**EXERCISE PROMPT:** Retype every line from the start of the data down to and including the line with "(930, 900)), soft=5)". Skip the pictures.

**DATASET EXTRACT:**
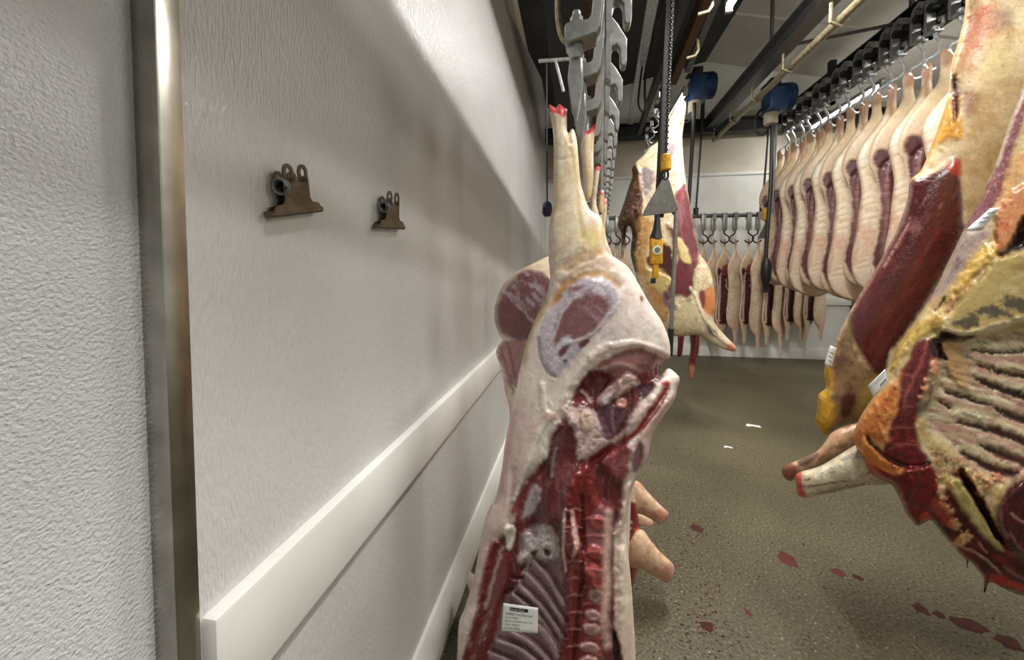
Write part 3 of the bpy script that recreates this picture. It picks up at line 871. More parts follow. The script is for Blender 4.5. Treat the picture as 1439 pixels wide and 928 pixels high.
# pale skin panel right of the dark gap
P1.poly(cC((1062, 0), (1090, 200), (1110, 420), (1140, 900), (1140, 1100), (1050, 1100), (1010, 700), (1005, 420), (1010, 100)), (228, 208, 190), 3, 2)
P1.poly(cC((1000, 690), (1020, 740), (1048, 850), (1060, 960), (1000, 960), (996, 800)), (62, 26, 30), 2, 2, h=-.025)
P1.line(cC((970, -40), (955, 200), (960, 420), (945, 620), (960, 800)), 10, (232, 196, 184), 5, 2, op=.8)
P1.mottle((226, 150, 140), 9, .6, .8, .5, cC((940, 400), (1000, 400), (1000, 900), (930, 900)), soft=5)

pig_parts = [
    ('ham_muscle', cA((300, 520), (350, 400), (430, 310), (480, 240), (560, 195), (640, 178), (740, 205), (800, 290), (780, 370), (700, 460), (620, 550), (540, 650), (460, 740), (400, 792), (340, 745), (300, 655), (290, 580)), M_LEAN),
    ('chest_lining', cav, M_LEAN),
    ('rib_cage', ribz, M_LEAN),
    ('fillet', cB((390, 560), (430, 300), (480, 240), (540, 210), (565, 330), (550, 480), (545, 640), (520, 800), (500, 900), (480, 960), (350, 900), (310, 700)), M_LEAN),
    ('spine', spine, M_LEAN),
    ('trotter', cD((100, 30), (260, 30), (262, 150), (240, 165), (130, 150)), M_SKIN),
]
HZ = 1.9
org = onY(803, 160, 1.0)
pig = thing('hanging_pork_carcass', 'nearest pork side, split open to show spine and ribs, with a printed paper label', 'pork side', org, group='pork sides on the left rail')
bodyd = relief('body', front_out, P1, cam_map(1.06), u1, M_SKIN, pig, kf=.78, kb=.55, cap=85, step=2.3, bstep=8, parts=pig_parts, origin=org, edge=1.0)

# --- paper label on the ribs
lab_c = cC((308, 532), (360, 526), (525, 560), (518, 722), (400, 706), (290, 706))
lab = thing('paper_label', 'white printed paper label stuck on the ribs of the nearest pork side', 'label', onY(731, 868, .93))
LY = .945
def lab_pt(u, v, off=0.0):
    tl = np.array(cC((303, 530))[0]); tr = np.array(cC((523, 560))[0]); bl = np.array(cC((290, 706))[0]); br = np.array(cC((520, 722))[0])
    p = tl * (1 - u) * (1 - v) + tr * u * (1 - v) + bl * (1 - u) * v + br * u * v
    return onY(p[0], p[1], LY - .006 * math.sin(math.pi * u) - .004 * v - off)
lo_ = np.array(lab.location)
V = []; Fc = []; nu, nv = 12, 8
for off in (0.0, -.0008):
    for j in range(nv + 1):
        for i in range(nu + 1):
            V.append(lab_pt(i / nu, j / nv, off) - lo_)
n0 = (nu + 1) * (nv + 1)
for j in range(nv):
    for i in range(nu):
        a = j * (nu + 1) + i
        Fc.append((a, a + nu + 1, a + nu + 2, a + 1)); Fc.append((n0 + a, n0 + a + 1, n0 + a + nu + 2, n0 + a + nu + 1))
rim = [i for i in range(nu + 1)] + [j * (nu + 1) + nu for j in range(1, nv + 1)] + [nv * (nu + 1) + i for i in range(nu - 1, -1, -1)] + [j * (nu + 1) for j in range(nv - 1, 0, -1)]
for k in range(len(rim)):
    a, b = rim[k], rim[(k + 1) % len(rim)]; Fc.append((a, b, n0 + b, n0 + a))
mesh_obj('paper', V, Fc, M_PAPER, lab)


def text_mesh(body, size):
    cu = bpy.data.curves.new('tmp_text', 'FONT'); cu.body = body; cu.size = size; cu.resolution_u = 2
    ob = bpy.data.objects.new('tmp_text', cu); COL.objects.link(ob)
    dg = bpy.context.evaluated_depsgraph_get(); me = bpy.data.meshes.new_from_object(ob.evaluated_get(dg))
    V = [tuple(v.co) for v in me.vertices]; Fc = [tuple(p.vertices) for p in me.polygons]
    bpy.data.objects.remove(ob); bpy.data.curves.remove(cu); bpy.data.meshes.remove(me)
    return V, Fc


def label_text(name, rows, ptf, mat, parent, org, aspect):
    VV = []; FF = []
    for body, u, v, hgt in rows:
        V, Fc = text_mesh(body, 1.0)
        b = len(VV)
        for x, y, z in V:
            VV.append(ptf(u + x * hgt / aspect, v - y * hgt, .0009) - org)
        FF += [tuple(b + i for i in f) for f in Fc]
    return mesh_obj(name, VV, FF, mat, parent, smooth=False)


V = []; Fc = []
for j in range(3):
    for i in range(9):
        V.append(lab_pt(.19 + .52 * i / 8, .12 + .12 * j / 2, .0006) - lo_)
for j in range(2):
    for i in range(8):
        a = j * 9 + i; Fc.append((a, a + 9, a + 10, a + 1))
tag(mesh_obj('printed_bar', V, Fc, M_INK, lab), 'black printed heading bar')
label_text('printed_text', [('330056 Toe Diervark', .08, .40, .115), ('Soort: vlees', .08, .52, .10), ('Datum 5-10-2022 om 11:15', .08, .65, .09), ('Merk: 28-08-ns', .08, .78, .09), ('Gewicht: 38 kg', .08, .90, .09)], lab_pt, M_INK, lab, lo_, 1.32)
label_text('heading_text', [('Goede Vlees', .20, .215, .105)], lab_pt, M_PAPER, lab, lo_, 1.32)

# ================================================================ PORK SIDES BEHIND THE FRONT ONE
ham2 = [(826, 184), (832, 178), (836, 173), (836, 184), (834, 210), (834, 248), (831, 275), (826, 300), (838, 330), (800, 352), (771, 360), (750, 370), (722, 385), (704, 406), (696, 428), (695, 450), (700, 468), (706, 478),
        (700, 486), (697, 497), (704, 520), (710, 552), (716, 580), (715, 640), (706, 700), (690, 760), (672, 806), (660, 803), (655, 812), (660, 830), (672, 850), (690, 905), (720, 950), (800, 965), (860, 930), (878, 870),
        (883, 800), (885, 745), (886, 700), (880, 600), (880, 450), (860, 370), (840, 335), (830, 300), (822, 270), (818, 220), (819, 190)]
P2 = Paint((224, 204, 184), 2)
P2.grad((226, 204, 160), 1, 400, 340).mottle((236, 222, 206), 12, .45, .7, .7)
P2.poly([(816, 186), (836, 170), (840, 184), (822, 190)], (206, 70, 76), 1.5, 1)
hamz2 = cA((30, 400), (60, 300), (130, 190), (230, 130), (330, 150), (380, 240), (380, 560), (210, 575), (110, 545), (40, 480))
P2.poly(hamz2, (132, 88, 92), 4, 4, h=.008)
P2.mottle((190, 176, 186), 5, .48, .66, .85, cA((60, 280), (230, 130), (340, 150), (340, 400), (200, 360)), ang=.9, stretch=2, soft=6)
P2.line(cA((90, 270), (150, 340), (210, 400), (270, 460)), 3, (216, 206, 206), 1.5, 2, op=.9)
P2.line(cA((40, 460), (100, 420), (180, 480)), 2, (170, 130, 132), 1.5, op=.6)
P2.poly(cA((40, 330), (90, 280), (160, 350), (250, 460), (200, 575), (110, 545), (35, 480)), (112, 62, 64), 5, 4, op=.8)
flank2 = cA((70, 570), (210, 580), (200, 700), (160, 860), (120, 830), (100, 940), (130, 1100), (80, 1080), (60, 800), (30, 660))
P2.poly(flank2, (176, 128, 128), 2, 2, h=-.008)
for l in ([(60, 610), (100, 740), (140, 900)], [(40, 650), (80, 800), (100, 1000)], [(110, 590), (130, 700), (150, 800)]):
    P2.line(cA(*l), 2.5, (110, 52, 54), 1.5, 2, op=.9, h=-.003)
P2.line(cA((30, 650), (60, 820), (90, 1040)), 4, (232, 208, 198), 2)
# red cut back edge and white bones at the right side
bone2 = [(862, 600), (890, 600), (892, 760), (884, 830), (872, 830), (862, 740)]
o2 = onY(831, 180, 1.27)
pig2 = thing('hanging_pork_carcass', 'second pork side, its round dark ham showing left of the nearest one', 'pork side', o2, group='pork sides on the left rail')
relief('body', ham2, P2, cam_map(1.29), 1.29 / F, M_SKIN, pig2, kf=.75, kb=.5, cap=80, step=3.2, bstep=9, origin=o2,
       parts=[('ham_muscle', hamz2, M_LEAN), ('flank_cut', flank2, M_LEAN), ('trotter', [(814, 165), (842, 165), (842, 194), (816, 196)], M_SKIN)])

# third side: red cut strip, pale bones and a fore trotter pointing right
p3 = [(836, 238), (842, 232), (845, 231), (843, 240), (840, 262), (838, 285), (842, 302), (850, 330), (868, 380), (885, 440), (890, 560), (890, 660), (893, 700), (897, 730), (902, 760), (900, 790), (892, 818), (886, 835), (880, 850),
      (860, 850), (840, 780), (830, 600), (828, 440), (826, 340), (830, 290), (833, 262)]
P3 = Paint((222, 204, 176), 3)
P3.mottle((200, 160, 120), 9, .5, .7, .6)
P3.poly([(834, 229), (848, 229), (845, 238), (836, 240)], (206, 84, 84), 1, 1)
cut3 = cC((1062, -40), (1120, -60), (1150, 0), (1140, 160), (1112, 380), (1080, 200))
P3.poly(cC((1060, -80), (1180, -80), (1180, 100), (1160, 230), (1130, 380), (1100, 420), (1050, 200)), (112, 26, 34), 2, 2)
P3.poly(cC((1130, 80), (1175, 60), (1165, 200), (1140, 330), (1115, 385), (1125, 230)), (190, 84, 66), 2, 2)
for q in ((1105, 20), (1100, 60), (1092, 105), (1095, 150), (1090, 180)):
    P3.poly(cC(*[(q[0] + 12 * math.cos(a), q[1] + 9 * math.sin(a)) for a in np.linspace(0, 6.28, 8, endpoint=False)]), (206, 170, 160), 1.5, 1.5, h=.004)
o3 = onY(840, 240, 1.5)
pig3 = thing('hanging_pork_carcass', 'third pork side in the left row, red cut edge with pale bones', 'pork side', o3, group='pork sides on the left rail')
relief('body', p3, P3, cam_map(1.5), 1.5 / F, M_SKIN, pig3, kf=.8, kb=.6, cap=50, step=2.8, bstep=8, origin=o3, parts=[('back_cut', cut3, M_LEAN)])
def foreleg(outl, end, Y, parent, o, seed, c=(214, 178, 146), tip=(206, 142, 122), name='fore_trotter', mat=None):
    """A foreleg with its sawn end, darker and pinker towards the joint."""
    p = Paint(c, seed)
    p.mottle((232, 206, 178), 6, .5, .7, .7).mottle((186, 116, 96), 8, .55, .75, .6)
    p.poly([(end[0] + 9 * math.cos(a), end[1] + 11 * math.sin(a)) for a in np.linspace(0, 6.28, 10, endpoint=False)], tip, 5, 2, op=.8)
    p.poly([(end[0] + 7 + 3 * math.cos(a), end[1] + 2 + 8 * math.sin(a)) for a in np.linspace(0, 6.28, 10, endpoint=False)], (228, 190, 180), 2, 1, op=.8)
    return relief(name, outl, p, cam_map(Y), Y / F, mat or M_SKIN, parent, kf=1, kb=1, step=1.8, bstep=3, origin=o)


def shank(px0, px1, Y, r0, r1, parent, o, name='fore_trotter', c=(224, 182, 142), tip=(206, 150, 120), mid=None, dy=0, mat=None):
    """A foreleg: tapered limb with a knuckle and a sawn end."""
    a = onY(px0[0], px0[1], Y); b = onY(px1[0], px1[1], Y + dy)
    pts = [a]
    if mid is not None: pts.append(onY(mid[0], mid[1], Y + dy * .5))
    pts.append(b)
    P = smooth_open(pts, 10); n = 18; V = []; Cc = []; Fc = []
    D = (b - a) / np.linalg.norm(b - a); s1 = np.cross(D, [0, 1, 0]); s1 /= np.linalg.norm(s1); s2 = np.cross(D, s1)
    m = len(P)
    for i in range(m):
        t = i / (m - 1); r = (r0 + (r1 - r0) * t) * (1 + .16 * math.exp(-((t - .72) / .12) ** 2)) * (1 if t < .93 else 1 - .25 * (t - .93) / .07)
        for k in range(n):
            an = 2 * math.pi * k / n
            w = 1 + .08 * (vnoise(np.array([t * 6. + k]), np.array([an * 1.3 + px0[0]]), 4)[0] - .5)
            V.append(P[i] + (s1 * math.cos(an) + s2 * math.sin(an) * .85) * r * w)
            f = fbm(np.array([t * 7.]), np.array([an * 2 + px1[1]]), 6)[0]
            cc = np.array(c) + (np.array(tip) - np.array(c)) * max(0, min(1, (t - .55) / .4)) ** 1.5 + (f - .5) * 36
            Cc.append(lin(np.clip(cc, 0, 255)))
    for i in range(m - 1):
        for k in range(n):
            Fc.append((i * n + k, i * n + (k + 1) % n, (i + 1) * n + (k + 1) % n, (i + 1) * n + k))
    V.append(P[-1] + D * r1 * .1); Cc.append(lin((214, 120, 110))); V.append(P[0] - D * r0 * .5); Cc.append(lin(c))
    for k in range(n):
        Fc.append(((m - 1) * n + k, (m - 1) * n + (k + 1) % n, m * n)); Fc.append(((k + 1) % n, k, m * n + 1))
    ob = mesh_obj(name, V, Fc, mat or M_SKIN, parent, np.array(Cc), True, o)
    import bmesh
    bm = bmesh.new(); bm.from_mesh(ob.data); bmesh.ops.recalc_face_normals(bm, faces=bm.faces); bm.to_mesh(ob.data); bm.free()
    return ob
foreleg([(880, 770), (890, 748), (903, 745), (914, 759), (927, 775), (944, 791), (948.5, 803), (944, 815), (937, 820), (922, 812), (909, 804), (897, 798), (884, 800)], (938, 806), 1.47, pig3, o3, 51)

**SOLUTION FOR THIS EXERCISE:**
Write part 3 of the bpy script that recreates this picture. It picks up at line 871. More parts follow. The script is for Blender 4.5. Treat the picture as 1439 pixels wide and 928 pixels high.
# pale skin panel right of the dark gap
P1.poly(cC((1062, 0), (1090, 200), (1110, 420), (1140, 900), (1140, 1100), (1050, 1100), (1010, 700), (1005, 420), (1010, 100)), (228, 208, 190), 3, 2)
P1.poly(cC((1000, 690), (1020, 740), (1048, 850), (1060, 960), (1000, 960), (996, 800)), (62, 26, 30), 2, 2, h=-.025)
P1.line(cC((970, -40), (955, 200), (960, 420), (945, 620), (960, 800)), 10, (232, 196, 184), 5, 2, op=.8)
P1.mottle((226, 150, 140), 9, .6, .8, .5, cC((940, 400), (1000, 400), (1000, 900), (930, 900)), soft=5)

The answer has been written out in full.